* [Written task] Beginning with the first line of the data below, extract each line up to and including the one containing "from mathutils import Vector". Copy them exactly and add nothing.
* Begin Source data *
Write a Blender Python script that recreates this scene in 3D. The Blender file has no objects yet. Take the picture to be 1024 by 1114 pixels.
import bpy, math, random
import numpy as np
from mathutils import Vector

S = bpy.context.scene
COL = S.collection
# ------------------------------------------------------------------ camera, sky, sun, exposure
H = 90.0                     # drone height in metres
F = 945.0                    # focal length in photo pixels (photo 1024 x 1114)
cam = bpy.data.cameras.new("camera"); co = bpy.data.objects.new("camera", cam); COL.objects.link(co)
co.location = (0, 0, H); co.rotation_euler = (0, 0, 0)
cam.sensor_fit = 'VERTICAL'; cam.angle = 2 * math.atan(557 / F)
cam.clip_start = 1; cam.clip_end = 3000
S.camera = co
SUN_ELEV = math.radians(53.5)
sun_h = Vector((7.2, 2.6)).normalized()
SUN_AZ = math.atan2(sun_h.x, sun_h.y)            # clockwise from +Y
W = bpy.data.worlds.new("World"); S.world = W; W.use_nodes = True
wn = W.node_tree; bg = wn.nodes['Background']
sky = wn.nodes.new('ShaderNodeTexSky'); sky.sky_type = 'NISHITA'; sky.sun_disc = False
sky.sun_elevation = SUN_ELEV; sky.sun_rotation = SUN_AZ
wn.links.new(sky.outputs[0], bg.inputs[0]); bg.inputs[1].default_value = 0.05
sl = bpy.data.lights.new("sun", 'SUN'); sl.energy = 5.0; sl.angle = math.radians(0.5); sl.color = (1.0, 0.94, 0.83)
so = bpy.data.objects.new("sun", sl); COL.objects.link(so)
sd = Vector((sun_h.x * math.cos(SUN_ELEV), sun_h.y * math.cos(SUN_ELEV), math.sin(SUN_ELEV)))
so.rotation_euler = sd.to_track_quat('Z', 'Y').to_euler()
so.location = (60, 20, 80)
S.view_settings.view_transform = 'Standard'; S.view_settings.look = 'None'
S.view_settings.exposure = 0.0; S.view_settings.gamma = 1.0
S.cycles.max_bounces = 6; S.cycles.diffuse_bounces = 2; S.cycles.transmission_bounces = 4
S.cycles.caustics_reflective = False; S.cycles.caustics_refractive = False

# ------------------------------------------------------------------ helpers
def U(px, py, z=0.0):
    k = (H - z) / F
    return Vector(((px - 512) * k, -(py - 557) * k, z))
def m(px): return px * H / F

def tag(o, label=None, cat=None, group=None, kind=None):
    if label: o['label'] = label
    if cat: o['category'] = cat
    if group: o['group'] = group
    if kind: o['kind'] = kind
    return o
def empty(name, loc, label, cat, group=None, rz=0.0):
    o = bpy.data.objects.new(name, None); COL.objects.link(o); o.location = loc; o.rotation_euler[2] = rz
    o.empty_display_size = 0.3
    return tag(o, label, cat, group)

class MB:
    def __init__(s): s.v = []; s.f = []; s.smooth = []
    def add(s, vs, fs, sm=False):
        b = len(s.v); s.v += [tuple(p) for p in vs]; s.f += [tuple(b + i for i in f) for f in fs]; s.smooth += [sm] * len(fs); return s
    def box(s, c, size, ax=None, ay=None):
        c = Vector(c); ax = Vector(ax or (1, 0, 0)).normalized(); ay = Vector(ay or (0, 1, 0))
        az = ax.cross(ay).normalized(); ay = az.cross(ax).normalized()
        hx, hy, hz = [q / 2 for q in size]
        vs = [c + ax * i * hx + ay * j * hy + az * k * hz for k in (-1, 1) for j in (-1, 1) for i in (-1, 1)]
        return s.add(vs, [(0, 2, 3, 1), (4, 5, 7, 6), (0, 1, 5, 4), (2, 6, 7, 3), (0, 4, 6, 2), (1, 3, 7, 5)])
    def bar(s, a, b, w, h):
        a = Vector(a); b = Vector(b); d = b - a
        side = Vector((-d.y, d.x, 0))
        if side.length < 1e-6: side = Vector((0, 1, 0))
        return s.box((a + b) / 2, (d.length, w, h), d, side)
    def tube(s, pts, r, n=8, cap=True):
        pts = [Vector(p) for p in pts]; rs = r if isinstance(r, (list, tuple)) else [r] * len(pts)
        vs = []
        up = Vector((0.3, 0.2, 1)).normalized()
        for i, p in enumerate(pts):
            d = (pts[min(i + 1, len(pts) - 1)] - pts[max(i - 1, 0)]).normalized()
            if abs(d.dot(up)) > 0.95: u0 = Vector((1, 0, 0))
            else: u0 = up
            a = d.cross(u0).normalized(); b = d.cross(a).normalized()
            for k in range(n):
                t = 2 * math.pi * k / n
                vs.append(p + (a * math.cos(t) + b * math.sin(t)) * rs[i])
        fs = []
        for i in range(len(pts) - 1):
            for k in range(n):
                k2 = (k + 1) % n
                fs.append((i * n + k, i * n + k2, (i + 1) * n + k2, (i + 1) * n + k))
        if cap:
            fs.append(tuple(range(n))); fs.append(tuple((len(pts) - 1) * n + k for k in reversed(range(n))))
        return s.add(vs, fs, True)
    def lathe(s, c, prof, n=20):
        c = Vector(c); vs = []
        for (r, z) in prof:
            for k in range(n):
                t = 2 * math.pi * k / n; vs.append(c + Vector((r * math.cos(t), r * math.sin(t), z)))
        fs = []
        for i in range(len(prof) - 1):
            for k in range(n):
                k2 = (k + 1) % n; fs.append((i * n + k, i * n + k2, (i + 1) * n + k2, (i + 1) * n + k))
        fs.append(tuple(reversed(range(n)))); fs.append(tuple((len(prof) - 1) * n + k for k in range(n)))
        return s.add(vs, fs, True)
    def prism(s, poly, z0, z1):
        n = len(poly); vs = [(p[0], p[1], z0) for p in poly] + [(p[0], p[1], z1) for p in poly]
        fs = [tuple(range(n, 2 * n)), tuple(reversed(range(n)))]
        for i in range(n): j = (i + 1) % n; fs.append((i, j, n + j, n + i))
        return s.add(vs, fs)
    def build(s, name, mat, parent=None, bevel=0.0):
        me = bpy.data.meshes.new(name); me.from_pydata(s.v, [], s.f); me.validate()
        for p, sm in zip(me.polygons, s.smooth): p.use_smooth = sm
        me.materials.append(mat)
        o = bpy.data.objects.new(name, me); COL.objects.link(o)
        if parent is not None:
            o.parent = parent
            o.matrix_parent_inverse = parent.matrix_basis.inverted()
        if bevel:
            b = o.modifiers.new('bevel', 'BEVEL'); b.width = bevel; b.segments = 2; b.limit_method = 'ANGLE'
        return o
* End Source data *
* [Written answer]
Write a Blender Python script that recreates this scene in 3D. The Blender file has no objects yet. Take the picture to be 1024 by 1114 pixels.
import bpy, math, random
import numpy as np
from mathutils import Vector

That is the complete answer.